### THE EXERCISE
Extract, word for word, every line from the one containing "lip.build('overhang_band', M['lip'], root);" through the one containing "fascia('L'); fascia('R')", with both end lines kept.

—————

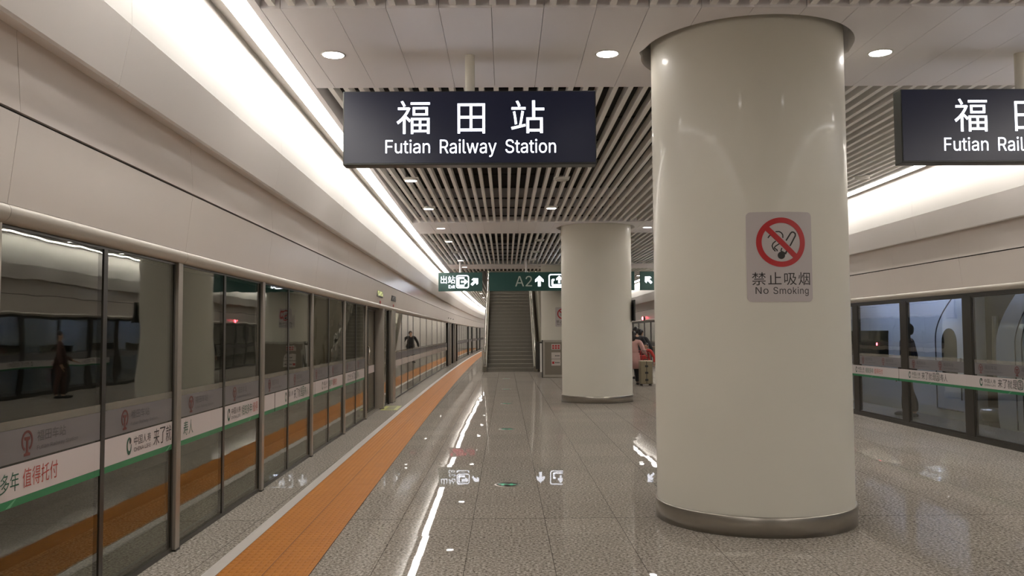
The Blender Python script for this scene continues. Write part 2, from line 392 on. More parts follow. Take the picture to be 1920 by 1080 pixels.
def ysteps(a, b, d=1.0):
    n = max(1, int(math.ceil((b-a)/d))); return [a+(b-a)*i/n for i in range(n+1)]
def sweep(mb, side, prof, a, b, closed=True, d=1.5, smooth=False):
    """profile of (distance towards the platform, z) swept along the left or right platform edge"""
    ys = ysteps(a, b, d); n = len(prof); vs = []; fs = []
    for y in ys:
        for q, z in prof: vs.append(((LX(y)+q) if side == 'L' else (RX(y)-q), y, z))
    k = n if closed else n-1
    for j in range(len(ys)-1):
        for i in range(k): fs.append((j*n+i, j*n+(i+1) % n, (j+1)*n+(i+1) % n, (j+1)*n+i))
    if closed and not smooth: fs += [tuple(range(n)), tuple(range((len(ys)-1)*n, len(ys)*n))[::-1]]
    mb.add(vs, fs, smooth)
    if closed and smooth: mb.add(vs[:n], [tuple(range(n))]); mb.add(vs[-n:], [tuple(range(n))[::-1]])
def seams(first, pitch, a=Y0, b=Y1):
    s = [a]; y = first - math.ceil((first-a)/pitch)*pitch
    while y < b:
        if y > a + .2: s.append(y)
        y += pitch
    s.append(b); return s

GAP = .004
def fascia(side):
    root = empty('wall_left' if side == 'L' else 'wall_right', (0, 0, 0), 'pale fascia wall above the %s glass screen, from screen head to ceiling' % ('left' if side == 'L' else 'right'), 'wall', kind='structure')
    back = MB(); sweep(back, side, [(.02, 2.10), (-.2, 2.10), (-.2, 4.45), (.03, 4.45), (.03, 3.0), (.03, 2.98), (.03, 2.6), (.08, 2.61), (.08, 2.585), (.03, 2.2)], Y0, Y1)
    back.build('backing', M['void'], root)
    lo = MB(); up = MB(); nose = MB(); lip = MB(); cov = MB()
    s1 = seams(3.99 if side == 'L' else 12.2, 2.36 if side == 'L' else 2.1)
    for a, b in zip(s1[:-1], s1[1:]):
        a += GAP/2; b -= GAP/2
        sweep(lo, side, [(.03, 2.172), (.052, 2.172), (.100, 2.588), (.080, 2.588)], a, b)
        sweep(up, side, [(.08, 2.603), (.103, 2.603), (.070, 3.05), (.050, 3.05)], a, b)
        sweep(nose, side, [(.0, 2.085), (.024, 2.085)] + [(.024+.0012*q+.034*math.cos(q*math.pi/20-math.pi/2), 2.1275+.0425*math.sin(q*math.pi/20-math.pi/2)) for q in range(1, 20)] + [(.050, 2.171), (.0, 2.171)], a, b, smooth=True)
    s2 = seams(4.82 if side == 'L' else 13.2, 3.56)
    for a, b in zip(s2[:-1], s2[1:]):
        a += GAP/2; b -= GAP/2
        sweep(lip, side, [(.06, 3.000), (.190, 2.962), (.203, 2.975), (.271, 3.317), (.255, 3.320), (.185, 2.992), (.06, 3.015)], a, b)
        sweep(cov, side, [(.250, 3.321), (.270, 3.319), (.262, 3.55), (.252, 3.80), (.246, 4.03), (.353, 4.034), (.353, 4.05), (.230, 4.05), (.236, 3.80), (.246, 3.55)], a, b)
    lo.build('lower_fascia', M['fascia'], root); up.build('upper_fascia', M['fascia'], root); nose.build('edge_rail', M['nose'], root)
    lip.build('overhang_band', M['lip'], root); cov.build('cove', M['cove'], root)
    return root
fascia('L'); fascia('R')

# linear lamps in both coves
for side, nm in (('L', 'left'), ('R', 'right')):
    t = empty('linear_light', (0, 0, 0), 'long bright linear lamp running along the %s cove at ceiling level' % nm, 'light')
    mb = MB(); sweep(mb, side, [(.353, 3.992), (.353, 4.045), (.54, 4.045), (.54, 3.992), (.535, 3.992), (.535, 4.03), (.358, 4.03), (.358, 3.992)], Y0, Y1); mb.build('housing', M['white'], t)
    mb = MB(); sweep(mb, side, [(.3585, 3.994), (.5345, 3.994), (.5345, 4.012), (.3585, 4.012)], Y0, Y1); mb.build('diffuser', M['lamp'], t)
    tr = MB(); sweep(tr, side, [(.542, 3.985), (.60, 3.985), (.60, 4.30), (.542, 4.30)], Y0, Y1)
    tr = tr.build('trim_1' if side == 'L' else 'trim_2', M['ceil']); tag(tr, 'pale ceiling edge trim beside the %s linear lamp' % nm, 'trim', kind='structure')

# ceiling: slats, panels, void
ceil = empty('ceiling', (0, 0, 0), 'linear slat ceiling with dark void and pale cross panels', 'ceiling', kind='structure')
v = MB(); v.box(-4.6, 8.3, Y0, 33.6, 4.75, 4.85); v.box(-4.6, -1.1, 33.6, Y1, 4.75, 4.85); v.box(3.3, 8.3, 33.6, Y1, 4.75, 4.85); v.build('void_deck', M['void'], ceil)
OPEN = (-1.12, 3.30, 33.6)            # the stair opening: x0, x1, from y
def in_open(x, y): return OPEN[0] < x < OPEN[1] and y > OPEN[2]
bays = []
edges = [Y0] + [e for p in PANELS for e in (p-PW, p+PW)] + [Y1]
for i in range(0, len(edges), 2): bays.append((edges[i], edges[i+1]))
def edgeL(y): return LX(y)+.605
def edgeR(y): return RX(y)-.605
for a, b in bays:
    sl = MB(); x = -.084 - .15*18
    while x < 6.6:
        run = None; n = max(1, int((b-a)/.25)); st = [a+(b-a)*i/n for i in range(n+1)]
        for y in st + [None]:
            ok = y is not None and x-.025 > edgeL(y) and x+.025 < edgeR(y) and not in_open(x, y)
            if ok: run = (run[0], y) if run else (y, y)
            elif run:
                if run[1]-run[0] > .3: sl.box(x-.025, x+.025, run[0], run[1], 4.005, 4.105)
                run = None
        x += .15
    sl.build('slats', M['slat'], ceil)
    ca = MB(); y = a+.5
    while y < b:
        if y < OPEN[2]: ca.box(edgeL(y)+.03, edgeR(y)-.03, y-.02, y+.02, 4.106, 4.13)
        else: ca.box(edgeL(y)+.03, OPEN[0], y-.02, y+.02, 4.106, 4.13); ca.box(OPEN[1], edgeR(y)-.03, y-.02, y+.02, 4.106, 4.13)
        y += 1.22
    ca.build('carriers', M['void'], ceil)
RH = .894
for k, yc in enumerate(PANELS):
    pm = MB(); x = -.095 - .394*5
    cuts = []
    while x < 6.4: cuts.append(x); x += .394
    for x0, x1 in zip(cuts[:-1], cuts[1:]):
        a, b = x0+.002, x1-.002
        e0 = edgeL(yc)
        if b < e0: continue
        yf, yr = yc-PW, yc+PW
        if x0 < e0+.45:                                     # first strip follows the platform edge
            if a > e0 + .40: pass
            if a < e0: pm.prism([(edgeL(yf), yf), (b, yf), (b, yr), (edgeL(yr), yr)], 'z', HC-.004, 4.18); continue
        if b > edgeR(yc)-.0:
            pm.prism([(a, yf), (edgeR(yf), yf), (edgeR(yr), yr), (a, yr)], 'z', HC-.004, 4.18); continue
        if b < PX-RH or a > PX+RH: pm.prism([(a, yf), (b, yf), (b, yr), (a, yr)], 'z', HC-.004, 4.18); continue
        N = 14; fr = [(a+(b-a)*i/N) for i in range(N+1)]
        h = [math.sqrt(max(0, RH*RH-(q-PX)**2)) for q in fr]
        pm.prism([(a, yf), (b, yf)] + [(q, yc-hh) for q, hh in list(zip(fr, h))[::-1]], 'z', HC-.004, 4.18)
        pm.prism([(q, yc+hh) for q, hh in zip(fr, h)] + [(b, yr), (a, yr)], 'z', HC-.004, 4.18)
    pm.build('cross_panel', M['ceil'], ceil)
    bk = MB(); bk.box(edgeL(yc), PX-RH-.02, yc-PW+.01, yc+PW-.01, 4.18, 4.75); bk.box(PX+RH+.02, edgeR(yc)-.01, yc-PW+.01, yc+PW-.01, 4.18, 4.75)
    bk.box(PX-RH-.02, PX+RH+.02, yc-PW+.01, yc-RH-.02, 4.18, 4.75); bk.box(PX-RH-.02, PX+RH+.02, yc+RH+.02, yc+PW-.01, 4.18, 4.75)
    bk.build('panel_box', M['ceil'], ceil)
    cl = MB(); cl.lathe([(RH+.015, HC), (RH+.015, 4.40), (PR+.01, 4.40)], (PX, yc, 0), 64); cl.build('pillar_recess', M['ceil'], ceil)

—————

### COMPLETE RESPONSE
    lip.build('overhang_band', M['lip'], root); cov.build('cove', M['cove'], root)
    return root
fascia('L'); fascia('R')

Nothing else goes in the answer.